An important distinction and common misconception is that just because a trust is irrevocable does not mean that it cannot be modified (amended). For most revocable living trusts, however, they cannot usually be modified after the trustor's death. 

D. What is the Difference Between a Trustor, Trustee, and Beneficiary?

A trustor, also referred to as a settlor, trustmaker, or originator, is the person who establishes the trust. This could be one or more people or entities.

A trustee is the person who manages the assets that are held in trust. This can be one or more people, but is often limited to, at most, two people. The trustee is the person that holds title to trust assets and holds the assets for the benefit of the beneficiary. This role comes with various fiduciary obligations and disclosure requirements.

A beneficiary is any person who would receive the benefits of the assets held in trust by a trustee. Over the course of a trust administration, the beneficiaries may change based on certain conditions that occur (i.e., the death of another person).

For revocable living trusts, these people are typically all the same person while the trustor is alive and has capacity. Over time, the trustee and beneficiary may change, but the trustor would stay the same.

E. What is a Revocable Living Trust?

A revocable living trust is one which is established by one or more persons which is revocable and amendable while all of them are alive. Beyond this, the terms may vary depending on the circumstances.

For a single person, this type of trust is designed to be held, for the benefit of another, by the trustee during the trustor's lifetime. Upon that person's death, the trust becomes irrevocable and cannot be further amended, and the assets are subsequently distributed as designated by the trustor in the trust.
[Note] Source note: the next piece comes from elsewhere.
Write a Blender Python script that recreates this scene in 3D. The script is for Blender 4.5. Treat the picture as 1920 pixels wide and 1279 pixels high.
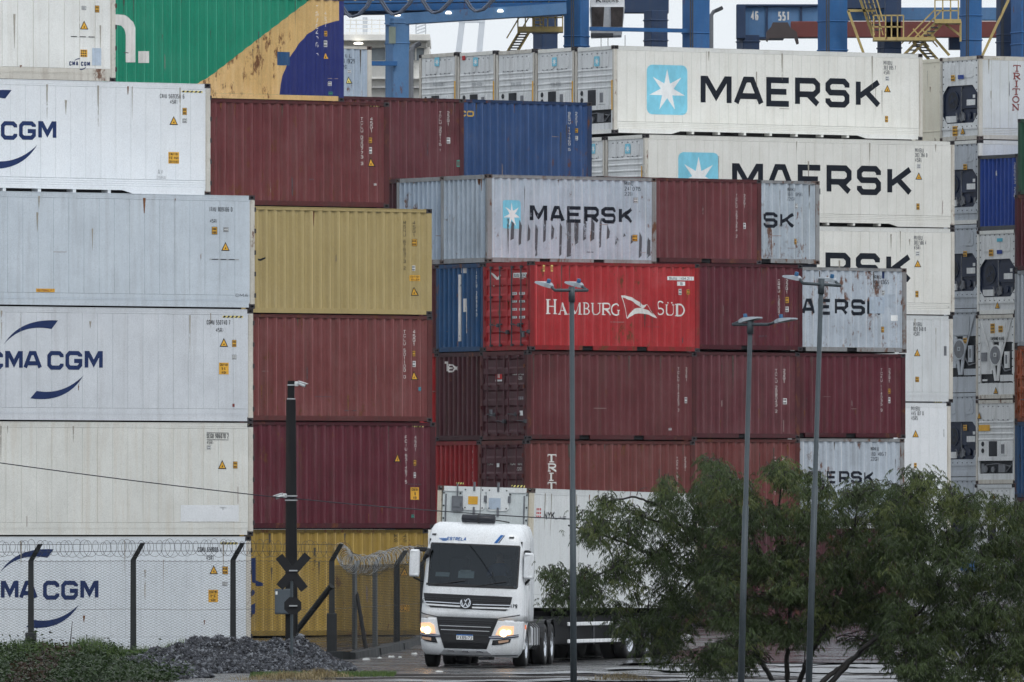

For a married couple, it is essentially the same process, except that upon the death of one spouse, the terms vary depending on the circumstances. The options are (A) all of the assets are distributed to the surviving spouse (or to a subtrust with the surviving spouse's full control) and the surviving spouse can amend or revoke that subtrust in its entirety, (B) none of the assets are distributed to the surviving spouse (or no assets are distributed to a subtrust under the surviving spouse's control) and is not subject to amendment or revocation by the surviving spouse, or (C) there is some split of assets partially under option A and partially under option C.

For some married couples and for unmarried couples, it might make sense to set up separate trusts to be administered. This is very common with blended families, or when each spouse has substantial separate assets.